This opinion piece was originally published in Stratheia on 10 February 2026.
For most of its history, Pakistan’s strategic discourse has been dominated by deterrence, territorial security, and military balance. The article argues that the world order is shifting — that economic credibility, narrative influence, and cultural attraction are now decisive instruments of statecraft, shaping political outcomes as effectively as conventional coercion. The May 2025 Indo-Pak military exchange serves as the article’s analytical turning point: though limited in battlefield terms, Pakistan’s restrained, disciplined diplomacy during and after the confrontation produced a measurable improvement in its international reputation, increased diplomatic receptivity, and re-engagement in multilateral arenas. The lesson Dr.
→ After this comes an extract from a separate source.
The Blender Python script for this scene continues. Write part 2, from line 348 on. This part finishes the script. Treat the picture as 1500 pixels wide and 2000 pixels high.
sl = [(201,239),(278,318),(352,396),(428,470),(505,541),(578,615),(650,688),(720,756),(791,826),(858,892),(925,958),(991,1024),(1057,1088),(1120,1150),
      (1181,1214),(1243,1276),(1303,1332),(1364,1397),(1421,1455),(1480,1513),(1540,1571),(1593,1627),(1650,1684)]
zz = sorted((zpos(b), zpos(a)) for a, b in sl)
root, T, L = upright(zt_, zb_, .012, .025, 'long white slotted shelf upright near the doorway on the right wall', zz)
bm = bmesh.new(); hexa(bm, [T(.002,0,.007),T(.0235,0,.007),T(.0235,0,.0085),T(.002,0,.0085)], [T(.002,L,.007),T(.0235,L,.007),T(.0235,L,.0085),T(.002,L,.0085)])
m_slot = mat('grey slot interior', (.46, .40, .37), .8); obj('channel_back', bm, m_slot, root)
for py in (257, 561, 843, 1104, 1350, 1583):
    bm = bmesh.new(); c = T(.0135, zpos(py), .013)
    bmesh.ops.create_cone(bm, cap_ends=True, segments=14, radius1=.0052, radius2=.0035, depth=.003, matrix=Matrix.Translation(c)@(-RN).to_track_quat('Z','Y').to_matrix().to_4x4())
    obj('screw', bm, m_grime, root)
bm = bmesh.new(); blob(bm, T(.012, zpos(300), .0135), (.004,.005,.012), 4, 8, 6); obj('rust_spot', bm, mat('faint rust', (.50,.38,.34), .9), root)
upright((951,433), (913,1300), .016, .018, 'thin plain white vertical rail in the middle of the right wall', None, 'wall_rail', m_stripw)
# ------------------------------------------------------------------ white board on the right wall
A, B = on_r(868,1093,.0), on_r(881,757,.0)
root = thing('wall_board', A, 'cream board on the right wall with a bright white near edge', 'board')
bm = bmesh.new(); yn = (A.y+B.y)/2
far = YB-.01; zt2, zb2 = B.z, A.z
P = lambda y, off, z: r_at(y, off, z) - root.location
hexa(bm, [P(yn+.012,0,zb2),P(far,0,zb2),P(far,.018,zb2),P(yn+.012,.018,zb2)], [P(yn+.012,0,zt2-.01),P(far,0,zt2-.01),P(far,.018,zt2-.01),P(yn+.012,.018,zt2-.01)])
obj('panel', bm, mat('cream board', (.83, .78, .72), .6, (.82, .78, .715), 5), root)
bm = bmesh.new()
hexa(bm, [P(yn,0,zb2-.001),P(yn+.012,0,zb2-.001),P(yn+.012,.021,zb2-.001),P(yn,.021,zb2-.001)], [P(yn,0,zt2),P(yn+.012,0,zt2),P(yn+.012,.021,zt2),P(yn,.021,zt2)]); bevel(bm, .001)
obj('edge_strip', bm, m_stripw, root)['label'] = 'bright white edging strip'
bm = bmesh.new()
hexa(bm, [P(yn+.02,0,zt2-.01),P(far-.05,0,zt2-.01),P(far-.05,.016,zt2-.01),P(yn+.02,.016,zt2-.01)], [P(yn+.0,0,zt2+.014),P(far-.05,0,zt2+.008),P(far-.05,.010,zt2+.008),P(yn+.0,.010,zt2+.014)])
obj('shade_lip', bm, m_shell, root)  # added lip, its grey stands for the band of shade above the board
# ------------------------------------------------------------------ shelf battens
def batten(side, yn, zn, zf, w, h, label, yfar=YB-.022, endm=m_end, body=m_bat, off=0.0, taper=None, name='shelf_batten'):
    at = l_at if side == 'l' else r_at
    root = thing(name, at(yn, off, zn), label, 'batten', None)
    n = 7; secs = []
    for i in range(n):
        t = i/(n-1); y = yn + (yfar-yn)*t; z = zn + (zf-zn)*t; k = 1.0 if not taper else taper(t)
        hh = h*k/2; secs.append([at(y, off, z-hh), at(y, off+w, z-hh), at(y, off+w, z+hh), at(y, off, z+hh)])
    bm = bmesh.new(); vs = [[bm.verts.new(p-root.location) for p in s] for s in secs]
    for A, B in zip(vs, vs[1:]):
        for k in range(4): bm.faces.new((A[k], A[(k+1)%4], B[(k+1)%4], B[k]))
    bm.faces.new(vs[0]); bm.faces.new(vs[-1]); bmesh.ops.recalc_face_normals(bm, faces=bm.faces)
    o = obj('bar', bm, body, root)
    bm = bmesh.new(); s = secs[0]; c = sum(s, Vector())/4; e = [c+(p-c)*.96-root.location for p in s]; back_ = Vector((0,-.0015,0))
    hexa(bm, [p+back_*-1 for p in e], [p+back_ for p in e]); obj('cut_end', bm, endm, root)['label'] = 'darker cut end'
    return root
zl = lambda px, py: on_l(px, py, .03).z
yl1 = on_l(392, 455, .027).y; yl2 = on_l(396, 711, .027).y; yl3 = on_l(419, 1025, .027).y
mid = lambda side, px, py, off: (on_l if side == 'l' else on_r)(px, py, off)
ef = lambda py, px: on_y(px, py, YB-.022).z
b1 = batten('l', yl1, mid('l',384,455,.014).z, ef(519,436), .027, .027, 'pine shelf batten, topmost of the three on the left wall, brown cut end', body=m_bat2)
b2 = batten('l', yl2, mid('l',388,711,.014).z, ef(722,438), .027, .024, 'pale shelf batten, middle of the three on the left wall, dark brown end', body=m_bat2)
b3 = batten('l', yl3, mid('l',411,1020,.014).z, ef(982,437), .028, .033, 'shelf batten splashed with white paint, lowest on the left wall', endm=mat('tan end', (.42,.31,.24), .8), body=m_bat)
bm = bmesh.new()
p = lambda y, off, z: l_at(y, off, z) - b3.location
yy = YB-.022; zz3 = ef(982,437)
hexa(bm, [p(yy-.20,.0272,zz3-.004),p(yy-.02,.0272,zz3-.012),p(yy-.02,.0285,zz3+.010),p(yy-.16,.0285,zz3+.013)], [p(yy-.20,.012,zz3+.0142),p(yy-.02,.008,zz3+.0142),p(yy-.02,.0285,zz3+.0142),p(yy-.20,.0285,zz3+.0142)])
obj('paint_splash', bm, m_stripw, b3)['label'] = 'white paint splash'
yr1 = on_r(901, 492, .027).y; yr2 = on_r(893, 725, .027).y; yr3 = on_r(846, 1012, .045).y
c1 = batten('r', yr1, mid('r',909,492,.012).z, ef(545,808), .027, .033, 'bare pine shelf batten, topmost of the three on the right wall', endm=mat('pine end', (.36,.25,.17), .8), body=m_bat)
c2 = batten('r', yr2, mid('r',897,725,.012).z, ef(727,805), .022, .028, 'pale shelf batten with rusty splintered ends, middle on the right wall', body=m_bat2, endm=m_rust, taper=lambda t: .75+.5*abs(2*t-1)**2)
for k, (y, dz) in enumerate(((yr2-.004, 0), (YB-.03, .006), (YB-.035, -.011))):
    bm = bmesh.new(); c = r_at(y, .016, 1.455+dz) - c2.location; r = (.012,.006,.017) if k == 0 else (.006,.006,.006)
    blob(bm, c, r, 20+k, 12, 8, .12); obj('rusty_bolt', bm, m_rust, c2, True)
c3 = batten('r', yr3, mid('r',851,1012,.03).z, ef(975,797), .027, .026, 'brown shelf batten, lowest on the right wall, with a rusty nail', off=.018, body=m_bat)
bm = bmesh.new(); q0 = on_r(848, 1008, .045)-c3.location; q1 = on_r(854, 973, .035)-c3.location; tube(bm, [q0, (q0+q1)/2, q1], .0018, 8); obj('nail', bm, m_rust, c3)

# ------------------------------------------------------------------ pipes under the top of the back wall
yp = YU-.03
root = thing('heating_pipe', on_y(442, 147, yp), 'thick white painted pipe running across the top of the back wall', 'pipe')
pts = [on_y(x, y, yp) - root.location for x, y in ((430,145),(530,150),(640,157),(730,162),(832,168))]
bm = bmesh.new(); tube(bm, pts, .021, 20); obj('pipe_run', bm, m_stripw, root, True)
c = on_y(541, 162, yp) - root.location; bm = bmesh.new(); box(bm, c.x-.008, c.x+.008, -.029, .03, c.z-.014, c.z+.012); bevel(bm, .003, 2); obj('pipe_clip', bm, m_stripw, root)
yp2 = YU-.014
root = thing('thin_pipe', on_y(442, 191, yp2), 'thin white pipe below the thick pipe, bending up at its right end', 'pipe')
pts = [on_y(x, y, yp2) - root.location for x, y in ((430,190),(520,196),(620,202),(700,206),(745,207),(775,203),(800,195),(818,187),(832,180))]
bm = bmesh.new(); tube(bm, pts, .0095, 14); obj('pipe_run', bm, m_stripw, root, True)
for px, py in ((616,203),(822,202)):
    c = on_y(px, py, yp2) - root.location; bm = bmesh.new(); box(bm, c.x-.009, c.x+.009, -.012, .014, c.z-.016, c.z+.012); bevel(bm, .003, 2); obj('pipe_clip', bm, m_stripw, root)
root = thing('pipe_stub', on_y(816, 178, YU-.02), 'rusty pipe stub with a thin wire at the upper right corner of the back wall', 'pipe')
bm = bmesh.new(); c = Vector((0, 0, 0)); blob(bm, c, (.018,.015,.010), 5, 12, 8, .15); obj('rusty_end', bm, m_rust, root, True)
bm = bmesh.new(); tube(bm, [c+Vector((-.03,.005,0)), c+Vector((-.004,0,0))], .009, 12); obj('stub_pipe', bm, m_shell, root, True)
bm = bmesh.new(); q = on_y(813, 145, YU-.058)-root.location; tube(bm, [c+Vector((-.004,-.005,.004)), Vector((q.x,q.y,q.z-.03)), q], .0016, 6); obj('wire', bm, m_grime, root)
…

Mohey-ud-din draws is institutional: how a state behaves in a moment of crisis is now as consequential as its capacity to fight.
The economic argument for soft power is presented not as idealism but as a force multiplier for a structurally constrained economy. Fiscal limitations, a small market size, and cyclical macroeconomic stress mean Pakistan cannot absorb sustained geopolitical volatility without economic consequences — any crisis raises borrowing costs, disrupts exports, and slows investment. Soft power reduces the country risk premium indirectly but powerfully: perceptions of stability and governance sensitivity feed investor confidence, concessional financing eligibility, climate funding access, and trade facilitation. The article identifies cultural capital — illustrated by the renaissance of Basant — as one of Pakistan’s most under-exploited strategic assets, and makes the economic case for institutionalising cultural diplomacy at the city level (Lahore, Karachi, Islamabad) to drive tourism receipts, creative industry exports, and services trade.
The diaspora’s soft power dimension receives dedicated treatment: beyond remittances, Pakistani diaspora communities shape host-country perceptions, lobby successfully, and influence crisis discourses. The article calls for combining diaspora outreach with trade promotion, investment facilitation, and education diplomacy — especially as digital, transnational storytelling increasingly precedes policy decisions. The strategic conclusion is that hard power and soft power are complementary rather than competing: deterrence must persist in South Asia, but the post-May 2025 environment demonstrates that restraint combined with narrative clarity amplifies influence. Institutionalising soft power — through culture, diplomacy, diaspora engagement, and economic credibility — is presented as Pakistan’s most efficient instrument for navigating geopolitics and converting geoeconomic relevance into real gains.